▶ _Problem_
Each line below should be reproduced without any alteration.

▶ _Data_
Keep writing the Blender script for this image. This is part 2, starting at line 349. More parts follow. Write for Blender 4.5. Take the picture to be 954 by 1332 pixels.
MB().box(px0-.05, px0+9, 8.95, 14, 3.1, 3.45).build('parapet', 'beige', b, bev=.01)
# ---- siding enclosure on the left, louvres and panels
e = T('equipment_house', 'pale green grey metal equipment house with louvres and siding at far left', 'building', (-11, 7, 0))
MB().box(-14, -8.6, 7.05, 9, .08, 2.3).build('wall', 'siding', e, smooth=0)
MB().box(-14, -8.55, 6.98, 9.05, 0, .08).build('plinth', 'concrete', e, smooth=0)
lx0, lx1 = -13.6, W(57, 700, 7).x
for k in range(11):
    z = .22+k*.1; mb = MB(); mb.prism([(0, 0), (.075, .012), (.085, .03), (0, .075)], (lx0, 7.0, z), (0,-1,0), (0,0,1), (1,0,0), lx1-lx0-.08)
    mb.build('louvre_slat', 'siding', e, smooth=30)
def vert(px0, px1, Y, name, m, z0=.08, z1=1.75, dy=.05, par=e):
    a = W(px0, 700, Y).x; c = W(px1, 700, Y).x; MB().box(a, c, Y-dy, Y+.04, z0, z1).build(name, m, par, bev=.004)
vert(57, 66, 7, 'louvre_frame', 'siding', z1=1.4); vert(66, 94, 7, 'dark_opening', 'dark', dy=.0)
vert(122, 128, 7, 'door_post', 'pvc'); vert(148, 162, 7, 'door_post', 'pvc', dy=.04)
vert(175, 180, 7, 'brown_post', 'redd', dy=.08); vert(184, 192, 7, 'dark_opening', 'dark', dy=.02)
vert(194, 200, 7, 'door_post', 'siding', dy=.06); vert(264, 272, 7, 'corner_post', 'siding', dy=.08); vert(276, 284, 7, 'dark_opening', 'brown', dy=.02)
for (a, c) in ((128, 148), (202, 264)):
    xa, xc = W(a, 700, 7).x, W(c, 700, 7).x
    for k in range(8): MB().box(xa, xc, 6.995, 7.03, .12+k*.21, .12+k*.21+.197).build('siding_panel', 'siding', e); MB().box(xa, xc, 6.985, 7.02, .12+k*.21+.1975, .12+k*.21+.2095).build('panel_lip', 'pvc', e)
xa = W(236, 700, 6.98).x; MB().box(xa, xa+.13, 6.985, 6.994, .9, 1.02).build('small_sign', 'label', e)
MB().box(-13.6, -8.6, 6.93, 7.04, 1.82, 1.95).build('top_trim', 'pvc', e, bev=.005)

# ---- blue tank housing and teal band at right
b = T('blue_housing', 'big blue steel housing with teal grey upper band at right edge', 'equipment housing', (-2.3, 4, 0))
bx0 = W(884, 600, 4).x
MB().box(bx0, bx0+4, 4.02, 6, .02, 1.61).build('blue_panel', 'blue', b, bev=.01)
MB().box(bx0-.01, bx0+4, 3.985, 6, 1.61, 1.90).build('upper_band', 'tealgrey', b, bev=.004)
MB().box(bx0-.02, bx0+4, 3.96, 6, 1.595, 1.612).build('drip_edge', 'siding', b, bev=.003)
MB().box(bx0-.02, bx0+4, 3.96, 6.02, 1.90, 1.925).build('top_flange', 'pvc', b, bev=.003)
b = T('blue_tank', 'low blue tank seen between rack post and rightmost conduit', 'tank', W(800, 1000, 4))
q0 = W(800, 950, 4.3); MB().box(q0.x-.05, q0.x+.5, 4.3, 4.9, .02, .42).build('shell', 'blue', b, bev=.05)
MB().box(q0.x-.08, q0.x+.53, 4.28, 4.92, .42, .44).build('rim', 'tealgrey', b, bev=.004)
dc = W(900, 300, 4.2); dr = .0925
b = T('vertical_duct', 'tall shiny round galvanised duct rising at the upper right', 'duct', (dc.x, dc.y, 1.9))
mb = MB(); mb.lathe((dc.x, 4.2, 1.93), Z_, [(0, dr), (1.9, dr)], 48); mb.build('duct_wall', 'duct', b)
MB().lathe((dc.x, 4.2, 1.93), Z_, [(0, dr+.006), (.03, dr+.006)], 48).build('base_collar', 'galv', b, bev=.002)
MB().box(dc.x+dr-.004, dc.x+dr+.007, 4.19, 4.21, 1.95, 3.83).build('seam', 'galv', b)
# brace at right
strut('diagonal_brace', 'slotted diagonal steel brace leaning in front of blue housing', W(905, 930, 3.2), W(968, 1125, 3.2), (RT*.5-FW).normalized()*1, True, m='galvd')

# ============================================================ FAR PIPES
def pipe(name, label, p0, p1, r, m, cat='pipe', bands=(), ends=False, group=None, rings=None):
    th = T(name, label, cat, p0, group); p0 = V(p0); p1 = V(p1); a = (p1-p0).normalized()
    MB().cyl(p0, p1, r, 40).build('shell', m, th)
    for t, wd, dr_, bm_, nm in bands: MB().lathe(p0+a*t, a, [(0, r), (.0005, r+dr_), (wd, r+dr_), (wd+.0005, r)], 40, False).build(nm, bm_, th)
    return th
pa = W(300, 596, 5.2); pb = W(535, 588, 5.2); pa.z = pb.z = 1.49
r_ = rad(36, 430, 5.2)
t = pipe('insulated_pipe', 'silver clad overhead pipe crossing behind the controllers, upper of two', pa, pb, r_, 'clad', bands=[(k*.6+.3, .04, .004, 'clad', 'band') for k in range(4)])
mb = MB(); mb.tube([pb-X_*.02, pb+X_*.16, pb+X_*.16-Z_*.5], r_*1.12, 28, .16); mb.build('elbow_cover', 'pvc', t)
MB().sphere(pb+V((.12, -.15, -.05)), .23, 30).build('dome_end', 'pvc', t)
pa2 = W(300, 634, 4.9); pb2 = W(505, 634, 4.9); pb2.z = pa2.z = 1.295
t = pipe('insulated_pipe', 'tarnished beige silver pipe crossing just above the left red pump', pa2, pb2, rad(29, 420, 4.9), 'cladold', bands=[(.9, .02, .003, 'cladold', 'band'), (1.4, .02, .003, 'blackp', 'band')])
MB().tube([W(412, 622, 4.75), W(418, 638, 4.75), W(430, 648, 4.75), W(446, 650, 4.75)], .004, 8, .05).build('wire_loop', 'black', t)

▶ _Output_
Keep writing the Blender script for this image. This is part 2, starting at line 349. More parts follow. Write for Blender 4.5. Take the picture to be 954 by 1332 pixels.
MB().box(px0-.05, px0+9, 8.95, 14, 3.1, 3.45).build('parapet', 'beige', b, bev=.01)
# ---- siding enclosure on the left, louvres and panels
e = T('equipment_house', 'pale green grey metal equipment house with louvres and siding at far left', 'building', (-11, 7, 0))
MB().box(-14, -8.6, 7.05, 9, .08, 2.3).build('wall', 'siding', e, smooth=0)
MB().box(-14, -8.55, 6.98, 9.05, 0, .08).build('plinth', 'concrete', e, smooth=0)
lx0, lx1 = -13.6, W(57, 700, 7).x
for k in range(11):
    z = .22+k*.1; mb = MB(); mb.prism([(0, 0), (.075, .012), (.085, .03), (0, .075)], (lx0, 7.0, z), (0,-1,0), (0,0,1), (1,0,0), lx1-lx0-.08)
    mb.build('louvre_slat', 'siding', e, smooth=30)
def vert(px0, px1, Y, name, m, z0=.08, z1=1.75, dy=.05, par=e):
    a = W(px0, 700, Y).x; c = W(px1, 700, Y).x; MB().box(a, c, Y-dy, Y+.04, z0, z1).build(name, m, par, bev=.004)
vert(57, 66, 7, 'louvre_frame', 'siding', z1=1.4); vert(66, 94, 7, 'dark_opening', 'dark', dy=.0)
vert(122, 128, 7, 'door_post', 'pvc'); vert(148, 162, 7, 'door_post', 'pvc', dy=.04)
vert(175, 180, 7, 'brown_post', 'redd', dy=.08); vert(184, 192, 7, 'dark_opening', 'dark', dy=.02)
vert(194, 200, 7, 'door_post', 'siding', dy=.06); vert(264, 272, 7, 'corner_post', 'siding', dy=.08); vert(276, 284, 7, 'dark_opening', 'brown', dy=.02)
for (a, c) in ((128, 148), (202, 264)):
    xa, xc = W(a, 700, 7).x, W(c, 700, 7).x
    for k in range(8): MB().box(xa, xc, 6.995, 7.03, .12+k*.21, .12+k*.21+.197).build('siding_panel', 'siding', e); MB().box(xa, xc, 6.985, 7.02, .12+k*.21+.1975, .12+k*.21+.2095).build('panel_lip', 'pvc', e)
xa = W(236, 700, 6.98).x; MB().box(xa, xa+.13, 6.985, 6.994, .9, 1.02).build('small_sign', 'label', e)
MB().box(-13.6, -8.6, 6.93, 7.04, 1.82, 1.95).build('top_trim', 'pvc', e, bev=.005)

# ---- blue tank housing and teal band at right
b = T('blue_housing', 'big blue steel housing with teal grey upper band at right edge', 'equipment housing', (-2.3, 4, 0))
bx0 = W(884, 600, 4).x
MB().box(bx0, bx0+4, 4.02, 6, .02, 1.61).build('blue_panel', 'blue', b, bev=.01)
MB().box(bx0-.01, bx0+4, 3.985, 6, 1.61, 1.90).build('upper_band', 'tealgrey', b, bev=.004)
MB().box(bx0-.02, bx0+4, 3.96, 6, 1.595, 1.612).build('drip_edge', 'siding', b, bev=.003)
MB().box(bx0-.02, bx0+4, 3.96, 6.02, 1.90, 1.925).build('top_flange', 'pvc', b, bev=.003)
b = T('blue_tank', 'low blue tank seen between rack post and rightmost conduit', 'tank', W(800, 1000, 4))
q0 = W(800, 950, 4.3); MB().box(q0.x-.05, q0.x+.5, 4.3, 4.9, .02, .42).build('shell', 'blue', b, bev=.05)
MB().box(q0.x-.08, q0.x+.53, 4.28, 4.92, .42, .44).build('rim', 'tealgrey', b, bev=.004)
dc = W(900, 300, 4.2); dr = .0925
b = T('vertical_duct', 'tall shiny round galvanised duct rising at the upper right', 'duct', (dc.x, dc.y, 1.9))
mb = MB(); mb.lathe((dc.x, 4.2, 1.93), Z_, [(0, dr), (1.9, dr)], 48); mb.build('duct_wall', 'duct', b)
MB().lathe((dc.x, 4.2, 1.93), Z_, [(0, dr+.006), (.03, dr+.006)], 48).build('base_collar', 'galv', b, bev=.002)
MB().box(dc.x+dr-.004, dc.x+dr+.007, 4.19, 4.21, 1.95, 3.83).build('seam', 'galv', b)
# brace at right
strut('diagonal_brace', 'slotted diagonal steel brace leaning in front of blue housing', W(905, 930, 3.2), W(968, 1125, 3.2), (RT*.5-FW).normalized()*1, True, m='galvd')

# ============================================================ FAR PIPES
def pipe(name, label, p0, p1, r, m, cat='pipe', bands=(), ends=False, group=None, rings=None):
    th = T(name, label, cat, p0, group); p0 = V(p0); p1 = V(p1); a = (p1-p0).normalized()
    MB().cyl(p0, p1, r, 40).build('shell', m, th)
    for t, wd, dr_, bm_, nm in bands: MB().lathe(p0+a*t, a, [(0, r), (.0005, r+dr_), (wd, r+dr_), (wd+.0005, r)], 40, False).build(nm, bm_, th)
    return th
pa = W(300, 596, 5.2); pb = W(535, 588, 5.2); pa.z = pb.z = 1.49
r_ = rad(36, 430, 5.2)
t = pipe('insulated_pipe', 'silver clad overhead pipe crossing behind the controllers, upper of two', pa, pb, r_, 'clad', bands=[(k*.6+.3, .04, .004, 'clad', 'band') for k in range(4)])
mb = MB(); mb.tube([pb-X_*.02, pb+X_*.16, pb+X_*.16-Z_*.5], r_*1.12, 28, .16); mb.build('elbow_cover', 'pvc', t)
MB().sphere(pb+V((.12, -.15, -.05)), .23, 30).build('dome_end', 'pvc', t)
pa2 = W(300, 634, 4.9); pb2 = W(505, 634, 4.9); pb2.z = pa2.z = 1.295
t = pipe('insulated_pipe', 'tarnished beige silver pipe crossing just above the left red pump', pa2, pb2, rad(29, 420, 4.9), 'cladold', bands=[(.9, .02, .003, 'cladold', 'band'), (1.4, .02, .003, 'blackp', 'band')])
MB().tube([W(412, 622, 4.75), W(418, 638, 4.75), W(430, 648, 4.75), W(446, 650, 4.75)], .004, 8, .05).build('wire_loop', 'black', t)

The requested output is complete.